I did like Bollier’s (2010) description thought: “Computing has become ubiquitous, creating countless new digital puddles, lakes, tributaries and oceans of information” (p.1).
Key words:
· - Real-time decision making tool
· - Teasing out potentially useful patterns
· - Petabites have 15 zeros
· ... imperil personal privacy, civil liberties and consumer freedoms
· - Visualization of data and other data cleaning choices
· - Now-casts
· - “The benefits of personalization tend to accrue to businesses but the harms are inflicted on dispersed and unorganized individuals, Taipale noted” (p. 23).
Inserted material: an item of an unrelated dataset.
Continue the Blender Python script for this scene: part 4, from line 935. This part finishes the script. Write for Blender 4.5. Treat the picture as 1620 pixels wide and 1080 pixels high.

· - “smart mobs” demonstrate the ability of non-commercial actors to influence trends
· - Science Commons
· - “securitize” people’s health
· - Data integrity
Boyd & Crawford was a good read:
· - analysis conducted only at a fixed point in time
· - possiblity to de-anonymize parts of the dataset
· - accountability is a multi-directional relationship
· - the “difference between being in public and being public” (boyd & Crawford, 2011, p. 12)
· - “While institutional inequalities may be a forgone conclusion in academia, they should nevertheless be examined and questioned. They produce a bias in the data and the types of research that emerge” (p. 13).
I liked the Times multimedia options for the resources this week. Yes, the power of habit...
Yesterday I watched a video interview with George where he explained the difference between complicated and complex: http://www.youtube.com/watch?v=qesp9b2w_aY
I liked the meeting with Erik Duval and his insight and European perspective.